One long-standing piece of advice for busy cooks — I’ve suggested it to readers many times myself — is to get in the habit of cooking batches of building-block ingredients on the weekends so you can more easily make quick dinners on weeknights.
A pillar of that strategy in my household involves roasting pans. Every weekend I spend a few hours filling them with various seasonal vegetables, drizzling with olive oil, salt and maybe a spice blend I’m into at the moment and roasting the produce until tender. Between that and the pots of grains and beans, braised or blanched greens, various raw and/or preserved or fermented products in my refrigerator, and my pantry full of pastas, more grains, nuts, oils and vinegars, I can assemble seemingly countless dishes.
There are chopped salads, grain bowls, pastas, soups, hashes, frittati, sandwiches, tacos — you name it.

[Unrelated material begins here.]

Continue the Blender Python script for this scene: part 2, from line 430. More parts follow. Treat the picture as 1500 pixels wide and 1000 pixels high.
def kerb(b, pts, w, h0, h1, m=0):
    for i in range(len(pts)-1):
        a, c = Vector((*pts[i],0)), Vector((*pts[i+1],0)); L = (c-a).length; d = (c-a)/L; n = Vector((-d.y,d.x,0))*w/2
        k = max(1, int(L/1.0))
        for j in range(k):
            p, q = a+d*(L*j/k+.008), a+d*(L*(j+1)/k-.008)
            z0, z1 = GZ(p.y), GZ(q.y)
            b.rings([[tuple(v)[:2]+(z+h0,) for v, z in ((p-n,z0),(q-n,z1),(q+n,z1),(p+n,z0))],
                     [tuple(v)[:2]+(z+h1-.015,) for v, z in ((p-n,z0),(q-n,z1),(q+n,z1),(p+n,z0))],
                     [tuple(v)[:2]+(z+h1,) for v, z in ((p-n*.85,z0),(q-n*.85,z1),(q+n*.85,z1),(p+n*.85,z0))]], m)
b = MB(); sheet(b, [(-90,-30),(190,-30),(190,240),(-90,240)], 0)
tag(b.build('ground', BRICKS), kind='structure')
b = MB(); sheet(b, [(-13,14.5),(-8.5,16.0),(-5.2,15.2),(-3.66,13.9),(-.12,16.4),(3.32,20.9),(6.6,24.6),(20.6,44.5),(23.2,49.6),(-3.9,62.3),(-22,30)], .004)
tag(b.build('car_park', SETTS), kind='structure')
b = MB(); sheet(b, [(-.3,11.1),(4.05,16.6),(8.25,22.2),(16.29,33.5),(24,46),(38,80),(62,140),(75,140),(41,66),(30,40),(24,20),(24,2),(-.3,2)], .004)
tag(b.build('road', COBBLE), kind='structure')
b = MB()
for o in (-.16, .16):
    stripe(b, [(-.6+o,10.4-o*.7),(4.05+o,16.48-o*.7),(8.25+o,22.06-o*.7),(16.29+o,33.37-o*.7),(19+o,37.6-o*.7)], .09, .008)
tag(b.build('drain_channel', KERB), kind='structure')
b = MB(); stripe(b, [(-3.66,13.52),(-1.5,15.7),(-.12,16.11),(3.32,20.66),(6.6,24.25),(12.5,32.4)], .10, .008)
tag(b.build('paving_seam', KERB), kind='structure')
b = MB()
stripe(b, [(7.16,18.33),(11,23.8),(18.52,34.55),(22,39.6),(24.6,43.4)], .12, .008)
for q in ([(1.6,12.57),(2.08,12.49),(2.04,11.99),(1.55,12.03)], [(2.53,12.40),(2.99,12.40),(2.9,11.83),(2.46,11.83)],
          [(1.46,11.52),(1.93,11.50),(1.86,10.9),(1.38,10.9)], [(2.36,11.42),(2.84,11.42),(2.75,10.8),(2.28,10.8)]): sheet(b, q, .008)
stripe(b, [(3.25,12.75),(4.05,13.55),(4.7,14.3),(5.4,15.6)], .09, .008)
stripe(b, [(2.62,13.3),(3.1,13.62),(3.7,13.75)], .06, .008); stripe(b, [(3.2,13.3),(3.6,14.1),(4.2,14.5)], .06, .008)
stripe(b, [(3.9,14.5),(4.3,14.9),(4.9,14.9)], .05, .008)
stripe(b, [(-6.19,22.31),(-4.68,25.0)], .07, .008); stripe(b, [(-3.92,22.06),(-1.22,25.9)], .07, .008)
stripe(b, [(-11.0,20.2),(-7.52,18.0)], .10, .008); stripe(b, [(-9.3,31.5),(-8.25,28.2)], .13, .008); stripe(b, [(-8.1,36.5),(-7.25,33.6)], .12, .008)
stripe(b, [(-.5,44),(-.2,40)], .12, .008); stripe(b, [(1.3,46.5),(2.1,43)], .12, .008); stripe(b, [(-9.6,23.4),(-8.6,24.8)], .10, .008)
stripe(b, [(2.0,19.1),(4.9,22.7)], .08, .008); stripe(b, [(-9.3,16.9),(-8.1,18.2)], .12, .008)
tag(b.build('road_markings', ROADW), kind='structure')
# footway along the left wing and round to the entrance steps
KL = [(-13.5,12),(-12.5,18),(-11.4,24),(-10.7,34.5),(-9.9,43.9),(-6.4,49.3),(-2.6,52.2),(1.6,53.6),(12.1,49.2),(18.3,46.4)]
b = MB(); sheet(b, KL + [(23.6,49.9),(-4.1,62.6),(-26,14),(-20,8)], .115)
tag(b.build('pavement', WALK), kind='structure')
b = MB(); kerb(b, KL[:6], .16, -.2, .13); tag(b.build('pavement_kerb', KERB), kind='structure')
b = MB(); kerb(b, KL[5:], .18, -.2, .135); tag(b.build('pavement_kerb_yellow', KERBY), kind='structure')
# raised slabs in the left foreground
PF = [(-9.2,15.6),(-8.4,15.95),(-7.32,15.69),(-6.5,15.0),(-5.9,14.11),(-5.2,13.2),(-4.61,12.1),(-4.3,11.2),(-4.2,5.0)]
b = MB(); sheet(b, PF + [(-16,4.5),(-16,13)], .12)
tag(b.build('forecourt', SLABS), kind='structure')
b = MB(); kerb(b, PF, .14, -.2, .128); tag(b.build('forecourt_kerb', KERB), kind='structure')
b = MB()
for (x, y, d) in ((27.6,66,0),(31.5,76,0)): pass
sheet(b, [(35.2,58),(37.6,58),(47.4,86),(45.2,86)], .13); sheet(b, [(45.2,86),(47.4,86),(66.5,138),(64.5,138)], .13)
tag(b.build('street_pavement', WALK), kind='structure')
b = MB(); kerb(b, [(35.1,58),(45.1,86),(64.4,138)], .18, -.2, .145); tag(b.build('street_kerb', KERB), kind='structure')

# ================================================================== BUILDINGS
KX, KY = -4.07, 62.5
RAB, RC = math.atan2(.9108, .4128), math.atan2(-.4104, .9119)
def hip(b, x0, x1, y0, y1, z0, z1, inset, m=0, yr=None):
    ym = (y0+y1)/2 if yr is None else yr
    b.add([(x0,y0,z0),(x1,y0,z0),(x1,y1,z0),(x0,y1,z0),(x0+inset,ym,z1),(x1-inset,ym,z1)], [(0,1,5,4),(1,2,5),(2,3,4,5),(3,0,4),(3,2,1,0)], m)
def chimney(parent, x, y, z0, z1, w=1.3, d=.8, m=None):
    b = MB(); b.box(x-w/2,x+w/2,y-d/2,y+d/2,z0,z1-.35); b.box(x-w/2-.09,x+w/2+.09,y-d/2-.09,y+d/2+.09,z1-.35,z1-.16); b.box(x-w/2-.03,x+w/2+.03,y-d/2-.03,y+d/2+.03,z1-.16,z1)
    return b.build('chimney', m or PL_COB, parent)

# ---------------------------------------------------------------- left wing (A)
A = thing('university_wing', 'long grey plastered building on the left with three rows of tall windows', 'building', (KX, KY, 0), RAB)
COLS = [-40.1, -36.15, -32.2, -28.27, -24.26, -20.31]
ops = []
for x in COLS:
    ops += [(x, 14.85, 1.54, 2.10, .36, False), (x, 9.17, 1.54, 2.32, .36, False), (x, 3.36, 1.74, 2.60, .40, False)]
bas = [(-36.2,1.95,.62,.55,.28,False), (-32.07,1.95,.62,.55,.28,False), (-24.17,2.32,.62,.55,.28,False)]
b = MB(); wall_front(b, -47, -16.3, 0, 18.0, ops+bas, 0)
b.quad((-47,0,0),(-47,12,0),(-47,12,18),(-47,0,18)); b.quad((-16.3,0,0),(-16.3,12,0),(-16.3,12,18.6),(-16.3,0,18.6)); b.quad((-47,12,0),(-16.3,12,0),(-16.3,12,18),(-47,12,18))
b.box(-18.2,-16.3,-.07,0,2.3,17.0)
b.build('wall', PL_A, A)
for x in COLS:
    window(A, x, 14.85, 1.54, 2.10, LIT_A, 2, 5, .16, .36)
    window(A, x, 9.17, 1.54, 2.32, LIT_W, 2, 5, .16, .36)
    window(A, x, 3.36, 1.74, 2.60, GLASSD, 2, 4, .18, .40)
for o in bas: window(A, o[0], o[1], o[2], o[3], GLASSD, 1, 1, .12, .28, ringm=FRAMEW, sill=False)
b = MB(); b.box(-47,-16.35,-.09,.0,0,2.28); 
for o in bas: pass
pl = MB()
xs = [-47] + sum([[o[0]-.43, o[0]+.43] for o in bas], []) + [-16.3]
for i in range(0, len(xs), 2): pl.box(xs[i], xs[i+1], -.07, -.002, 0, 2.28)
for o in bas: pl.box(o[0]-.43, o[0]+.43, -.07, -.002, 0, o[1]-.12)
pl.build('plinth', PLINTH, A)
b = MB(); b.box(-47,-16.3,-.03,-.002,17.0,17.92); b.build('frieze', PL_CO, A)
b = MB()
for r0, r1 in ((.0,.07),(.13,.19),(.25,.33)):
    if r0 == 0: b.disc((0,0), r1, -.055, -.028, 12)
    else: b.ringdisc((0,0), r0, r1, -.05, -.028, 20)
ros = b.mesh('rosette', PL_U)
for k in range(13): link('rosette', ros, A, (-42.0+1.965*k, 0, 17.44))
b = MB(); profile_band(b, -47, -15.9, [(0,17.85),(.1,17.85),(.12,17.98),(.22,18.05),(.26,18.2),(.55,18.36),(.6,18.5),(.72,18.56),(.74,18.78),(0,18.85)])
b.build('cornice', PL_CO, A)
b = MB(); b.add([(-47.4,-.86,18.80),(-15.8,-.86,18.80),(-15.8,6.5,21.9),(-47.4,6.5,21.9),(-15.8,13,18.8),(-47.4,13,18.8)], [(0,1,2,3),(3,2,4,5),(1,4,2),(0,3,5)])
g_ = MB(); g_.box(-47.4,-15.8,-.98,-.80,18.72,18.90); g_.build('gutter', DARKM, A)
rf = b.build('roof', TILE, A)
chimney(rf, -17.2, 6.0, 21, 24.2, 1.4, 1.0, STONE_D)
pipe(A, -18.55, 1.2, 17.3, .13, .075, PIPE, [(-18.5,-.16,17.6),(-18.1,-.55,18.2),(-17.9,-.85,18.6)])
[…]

But I can always use another idea. I got one in Patricia Tanumihardja’s new book, “Farm to Table Asian Secrets” (Tuttle, 2016). She employs roasted winter squash — which I always have around this time of year — plus potato and defrosted frozen peas (check and check) to make croquettes, the crunchy bites so common in Spanish tapas restaurants, among other places. You don’t have to start with already-cooked vegetables, but it’ll go a lot more quickly if you do.